● Task goal
Would you output the whole listing below, exactly as it reads?

● Dataset extract
+++

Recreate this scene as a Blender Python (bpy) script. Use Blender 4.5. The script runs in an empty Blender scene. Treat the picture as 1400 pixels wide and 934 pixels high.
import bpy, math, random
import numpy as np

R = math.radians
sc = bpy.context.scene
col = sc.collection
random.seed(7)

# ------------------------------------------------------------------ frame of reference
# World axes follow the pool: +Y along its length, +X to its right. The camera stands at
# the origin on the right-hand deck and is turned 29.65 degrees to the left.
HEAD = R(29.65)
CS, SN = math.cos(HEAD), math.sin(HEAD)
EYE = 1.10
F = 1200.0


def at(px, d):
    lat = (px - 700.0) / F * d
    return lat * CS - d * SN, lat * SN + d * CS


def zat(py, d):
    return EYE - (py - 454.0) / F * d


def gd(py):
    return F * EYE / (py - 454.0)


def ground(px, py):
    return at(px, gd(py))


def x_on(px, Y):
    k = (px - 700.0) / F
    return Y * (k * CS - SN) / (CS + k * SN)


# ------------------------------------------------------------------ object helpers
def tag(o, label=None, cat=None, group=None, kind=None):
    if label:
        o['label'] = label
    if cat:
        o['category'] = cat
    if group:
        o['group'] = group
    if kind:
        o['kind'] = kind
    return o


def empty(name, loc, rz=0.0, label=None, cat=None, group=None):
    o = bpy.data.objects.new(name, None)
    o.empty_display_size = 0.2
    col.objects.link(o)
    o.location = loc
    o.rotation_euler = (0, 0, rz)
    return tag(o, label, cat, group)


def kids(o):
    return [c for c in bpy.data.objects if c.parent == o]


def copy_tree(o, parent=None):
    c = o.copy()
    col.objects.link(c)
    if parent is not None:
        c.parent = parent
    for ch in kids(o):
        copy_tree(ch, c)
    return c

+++

● Reply to the exercise
Recreate this scene as a Blender Python (bpy) script. Use Blender 4.5. The script runs in an empty Blender scene. Treat the picture as 1400 pixels wide and 934 pixels high.
import bpy, math, random
import numpy as np

R = math.radians
sc = bpy.context.scene
col = sc.collection
random.seed(7)

# ------------------------------------------------------------------ frame of reference
# World axes follow the pool: +Y along its length, +X to its right. The camera stands at
# the origin on the right-hand deck and is turned 29.65 degrees to the left.
HEAD = R(29.65)
CS, SN = math.cos(HEAD), math.sin(HEAD)
EYE = 1.10
F = 1200.0


def at(px, d):
    lat = (px - 700.0) / F * d
    return lat * CS - d * SN, lat * SN + d * CS


def zat(py, d):
    return EYE - (py - 454.0) / F * d


def gd(py):
    return F * EYE / (py - 454.0)


def ground(px, py):
    return at(px, gd(py))


def x_on(px, Y):
    k = (px - 700.0) / F
    return Y * (k * CS - SN) / (CS + k * SN)


# ------------------------------------------------------------------ object helpers
def tag(o, label=None, cat=None, group=None, kind=None):
    if label:
        o['label'] = label
    if cat:
        o['category'] = cat
    if group:
        o['group'] = group
    if kind:
        o['kind'] = kind
    return o


def empty(name, loc, rz=0.0, label=None, cat=None, group=None):
    o = bpy.data.objects.new(name, None)
    o.empty_display_size = 0.2
    col.objects.link(o)
    o.location = loc
    o.rotation_euler = (0, 0, rz)
    return tag(o, label, cat, group)


def kids(o):
    return [c for c in bpy.data.objects if c.parent == o]


def copy_tree(o, parent=None):
    c = o.copy()
    col.objects.link(c)
    if parent is not None:
        c.parent = parent
    for ch in kids(o):
        copy_tree(ch, c)
    return c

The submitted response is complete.